John Overton's Hills

John Overton's Hills

John Overton was a renaissance man. He was a planter, a banker, a land speculator, a tax collector, a Tennessee Supreme Court Judge, a presidential advisor to his friend Andrew Jackson, and a co-founder of the city of Memphis, Tennessee. He was an American pioneer of the first order ... and the hills that surround the Inns of Granny White are named after him.

(Photo courtesy of Wikipedia Commons)

Born in Virginia in 1766, he saw opportunity in the western wilderness and struck out at the age of 21 to forge his future on the frontier. Gifted with a supreme intellect, he apprenticed as a lawyer in Kentucky before relocating to the Southwest Territory (Nashville, Tennessee) to practice law in 1789.

Six years later, he was appointed Supervisor of Revenue for the territory, primarily collecting taxes on the 450 liquor distilleries operating in the region. Although the position did not earn him many friendships, it did give him immense familiarity with this neck of the woods.

In 1796, hostilities with the indians in the region were subsiding, and the territory was experiencing tremendous growth.
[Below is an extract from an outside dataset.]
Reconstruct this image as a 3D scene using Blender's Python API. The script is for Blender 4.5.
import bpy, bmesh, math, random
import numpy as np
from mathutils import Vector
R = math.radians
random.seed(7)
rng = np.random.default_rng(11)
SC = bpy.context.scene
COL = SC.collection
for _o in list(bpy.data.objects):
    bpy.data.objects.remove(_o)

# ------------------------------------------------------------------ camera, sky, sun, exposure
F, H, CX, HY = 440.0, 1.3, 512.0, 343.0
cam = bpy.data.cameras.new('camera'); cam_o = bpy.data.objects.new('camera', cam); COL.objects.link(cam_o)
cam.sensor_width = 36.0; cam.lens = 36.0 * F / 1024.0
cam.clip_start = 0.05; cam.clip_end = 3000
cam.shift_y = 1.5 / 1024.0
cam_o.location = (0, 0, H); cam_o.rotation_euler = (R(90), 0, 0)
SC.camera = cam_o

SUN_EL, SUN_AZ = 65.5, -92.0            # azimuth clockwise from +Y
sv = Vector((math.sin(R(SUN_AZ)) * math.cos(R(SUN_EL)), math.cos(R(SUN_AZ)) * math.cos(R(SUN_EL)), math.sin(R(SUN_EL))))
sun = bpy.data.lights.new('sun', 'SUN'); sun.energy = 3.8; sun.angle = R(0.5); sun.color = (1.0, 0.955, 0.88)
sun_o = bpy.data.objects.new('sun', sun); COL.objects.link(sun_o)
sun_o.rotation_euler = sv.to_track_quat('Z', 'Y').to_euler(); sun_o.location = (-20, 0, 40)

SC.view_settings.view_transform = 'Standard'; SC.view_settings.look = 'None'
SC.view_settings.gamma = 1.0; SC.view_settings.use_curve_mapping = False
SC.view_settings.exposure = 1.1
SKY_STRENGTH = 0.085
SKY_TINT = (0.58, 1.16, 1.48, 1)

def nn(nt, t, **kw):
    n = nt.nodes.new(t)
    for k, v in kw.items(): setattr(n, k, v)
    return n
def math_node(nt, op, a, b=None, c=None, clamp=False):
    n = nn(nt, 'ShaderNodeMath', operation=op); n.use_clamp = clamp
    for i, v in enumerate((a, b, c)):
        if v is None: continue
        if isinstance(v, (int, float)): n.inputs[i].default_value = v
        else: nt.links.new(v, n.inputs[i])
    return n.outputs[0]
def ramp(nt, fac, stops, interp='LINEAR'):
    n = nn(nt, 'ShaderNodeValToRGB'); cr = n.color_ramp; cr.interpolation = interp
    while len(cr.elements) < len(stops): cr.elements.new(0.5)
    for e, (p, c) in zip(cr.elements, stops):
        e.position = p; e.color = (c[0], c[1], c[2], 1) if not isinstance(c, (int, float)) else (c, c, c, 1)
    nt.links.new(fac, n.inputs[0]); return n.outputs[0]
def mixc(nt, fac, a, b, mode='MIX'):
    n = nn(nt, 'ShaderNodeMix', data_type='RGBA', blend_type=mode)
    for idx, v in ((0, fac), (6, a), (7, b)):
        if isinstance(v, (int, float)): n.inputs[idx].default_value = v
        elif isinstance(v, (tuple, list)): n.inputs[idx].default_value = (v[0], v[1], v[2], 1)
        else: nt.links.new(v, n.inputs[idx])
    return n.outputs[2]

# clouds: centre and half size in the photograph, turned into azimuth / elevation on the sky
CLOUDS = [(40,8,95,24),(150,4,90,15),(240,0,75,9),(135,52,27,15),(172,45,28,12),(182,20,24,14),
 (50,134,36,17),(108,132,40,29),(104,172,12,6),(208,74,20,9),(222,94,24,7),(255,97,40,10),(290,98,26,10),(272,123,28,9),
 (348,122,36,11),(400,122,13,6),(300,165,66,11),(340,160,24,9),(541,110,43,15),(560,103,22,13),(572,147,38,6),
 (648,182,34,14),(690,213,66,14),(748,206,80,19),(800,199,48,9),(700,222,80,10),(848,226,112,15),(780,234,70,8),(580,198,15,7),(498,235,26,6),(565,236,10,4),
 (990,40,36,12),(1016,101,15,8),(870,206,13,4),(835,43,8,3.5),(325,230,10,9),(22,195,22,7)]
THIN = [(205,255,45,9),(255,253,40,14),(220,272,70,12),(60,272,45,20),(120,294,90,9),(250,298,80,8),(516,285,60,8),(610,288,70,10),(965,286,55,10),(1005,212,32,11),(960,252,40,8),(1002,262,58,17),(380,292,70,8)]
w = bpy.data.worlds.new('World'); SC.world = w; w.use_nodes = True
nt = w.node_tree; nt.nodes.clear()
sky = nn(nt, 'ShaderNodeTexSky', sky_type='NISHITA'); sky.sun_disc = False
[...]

John Overton became wealthy with the buying and selling of real estate. By 1800, Overton owned in excess of 65,000 acres (more than one hundred square miles) of land in Tennessee. He built a substantial plantation on 2,300 acres south of the city named Traveller's Rest. This estate (today located near the intersection of Franklin Road and Tyne Boulevard) encompassed the rolling hills extending to the southwest ... including the hills occupied by the Inns of Granny White.

Thus the name ... Overton Hills.

The residences of Travelers Court
nestled into the Overton Hills

In 1804, John Overton was named a Superior Court Judge for Tennessee and seven years later was appointed to the newly-created Tennessee Supreme Court.

Among Overton's massive land acquisitions, he owned 5,000 acres along the Mississippi River. He had made the risky purchase (in indian territory) for 15 cents an acre in 1795. But the frontier was pushing westward, and in 1818, President Jackson negotiated a settlement with the Chickasaw indians opening the area to settlement. Overton spent the rest of his life promoting the growth of his new city, Memphis.

He died at Traveller's Rest on April 12, 1833.